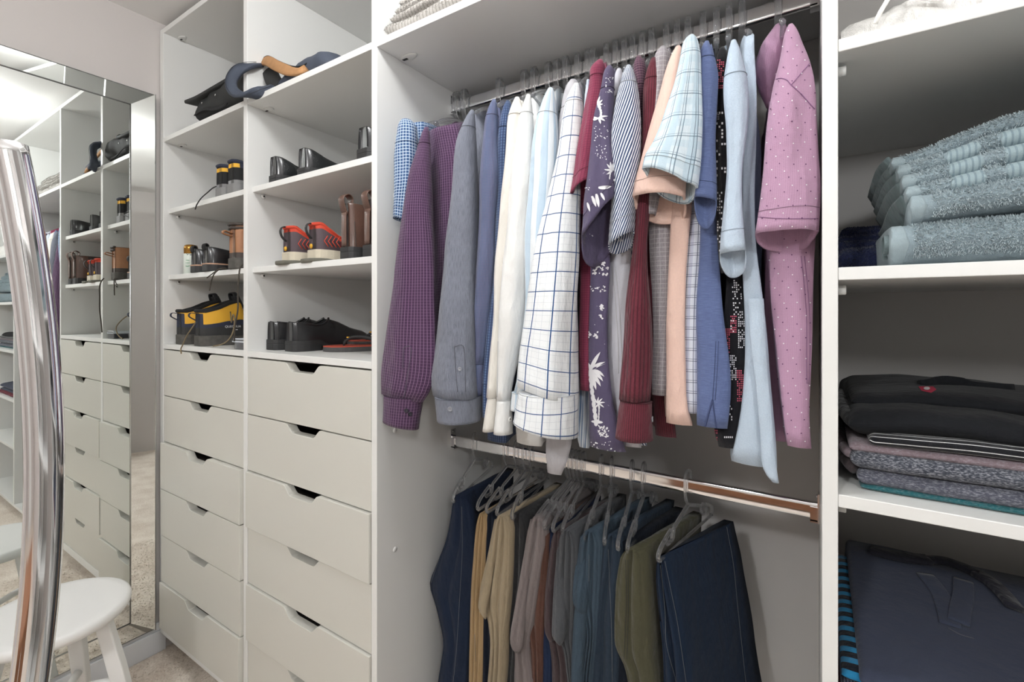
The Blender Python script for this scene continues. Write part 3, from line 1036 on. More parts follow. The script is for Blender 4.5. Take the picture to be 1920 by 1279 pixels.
shirt(8, 'pale_stripe_shirt', 'white shirt with broad pale blue stripes', FB['palestripe'], 1062,
      [(166, 1028, 1037), (217, 1006, 1046), (261, 999, 1050), (331, 994, 1050), (401, 989, 1045), (480, 986, 1038), (599, 981, 1025), (718, 970, 1005), (735, 962, 1000)],
      cuff=[(735, 960, 1000), (768, 957, 996)], k=1.3, seam_at=.16)
shirt(9, 'grey_tail_shirt', 'light grey dotted shirt whose tail hangs below the windowpane cuff', FB['greytail'], 1083,
      [(151, 1069, 1081), (165, 1060, 1092), (185, 1054, 1094), (227, 1048, 1092), (300, 1044, 1086), (480, 1034, 1074)], Y=.90,
      body=[(250, 1050, 1090), (600, 1020, 1066), (800, 1020, 1068), (850, 1018, 1067), (880, 1022, 1060), (890, 1026, 1052)], bYf=.93)
shirt(10, 'windowpane_shirt', 'white long-sleeved shirt with blue windowpane lines', FB['window'], 1103,
      [(157, 1076, 1085), (188, 1060, 1093), (238, 1051, 1095), (317, 1037, 1094), (387, 1025, 1092), (444, 1013, 1090), (480, 1007, 1089), (584, 991, 1087), (658, 982, 1086), (735, 976, 1086)], Y=.845,
      cuff=[(735, 974, 1087), (802, 965, 1087)], hem=(-10, 14, 0), k=1.1, seam_at=.12, seammat=M['seam_white'])
shirt(26, 'ikat_shirt', 'blue and white streaked shirt showing only its hem beside the windowpane cuff', FB['ikat'], 1113,
      [(150, 1100, 1106), (180, 1096, 1112), (400, 1090, 1108)], Y=.90, body=[(300, 1094, 1110), (600, 1088, 1108), (730, 1084, 1108), (800, 1074, 1106), (840, 1086, 1104)], bYf=.93, seam=False)
shirt(11, 'maroon_shirt', 'maroon short-sleeved shirt with a fine birdseye weave', FB['maroon'], 1138,
      [(113, 1121, 1130), (127, 1106, 1136), (163, 1100, 1137), (230, 1089, 1132), (313, 1076, 1124), (345, 1068, 1124)], Y=.835, hem=(18, -14, 48),
      body=[(380, 1080, 1112), (500, 1087, 1110), (600, 1085, 1108), (733, 1084, 1106)], bYf=.89, k=1.2, seam_at=.10)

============

Repeat all of the data above word for word, minus the pictures.

■ FULL ANSWER:
The Blender Python script for this scene continues. Write part 3, from line 1036 on. More parts follow. The script is for Blender 4.5. Take the picture to be 1920 by 1279 pixels.
shirt(8, 'pale_stripe_shirt', 'white shirt with broad pale blue stripes', FB['palestripe'], 1062,
      [(166, 1028, 1037), (217, 1006, 1046), (261, 999, 1050), (331, 994, 1050), (401, 989, 1045), (480, 986, 1038), (599, 981, 1025), (718, 970, 1005), (735, 962, 1000)],
      cuff=[(735, 960, 1000), (768, 957, 996)], k=1.3, seam_at=.16)
shirt(9, 'grey_tail_shirt', 'light grey dotted shirt whose tail hangs below the windowpane cuff', FB['greytail'], 1083,
      [(151, 1069, 1081), (165, 1060, 1092), (185, 1054, 1094), (227, 1048, 1092), (300, 1044, 1086), (480, 1034, 1074)], Y=.90,
      body=[(250, 1050, 1090), (600, 1020, 1066), (800, 1020, 1068), (850, 1018, 1067), (880, 1022, 1060), (890, 1026, 1052)], bYf=.93)
shirt(10, 'windowpane_shirt', 'white long-sleeved shirt with blue windowpane lines', FB['window'], 1103,
      [(157, 1076, 1085), (188, 1060, 1093), (238, 1051, 1095), (317, 1037, 1094), (387, 1025, 1092), (444, 1013, 1090), (480, 1007, 1089), (584, 991, 1087), (658, 982, 1086), (735, 976, 1086)], Y=.845,
      cuff=[(735, 974, 1087), (802, 965, 1087)], hem=(-10, 14, 0), k=1.1, seam_at=.12, seammat=M['seam_white'])
shirt(26, 'ikat_shirt', 'blue and white streaked shirt showing only its hem beside the windowpane cuff', FB['ikat'], 1113,
      [(150, 1100, 1106), (180, 1096, 1112), (400, 1090, 1108)], Y=.90, body=[(300, 1094, 1110), (600, 1088, 1108), (730, 1084, 1108), (800, 1074, 1106), (840, 1086, 1104)], bYf=.93, seam=False)
shirt(11, 'maroon_shirt', 'maroon short-sleeved shirt with a fine birdseye weave', FB['maroon'], 1138,
      [(113, 1121, 1130), (127, 1106, 1136), (163, 1100, 1137), (230, 1089, 1132), (313, 1076, 1124), (345, 1068, 1124)], Y=.835, hem=(18, -14, 48),
      body=[(380, 1080, 1112), (500, 1087, 1110), (600, 1085, 1108), (733, 1084, 1106)], bYf=.89, k=1.2, seam_at=.10)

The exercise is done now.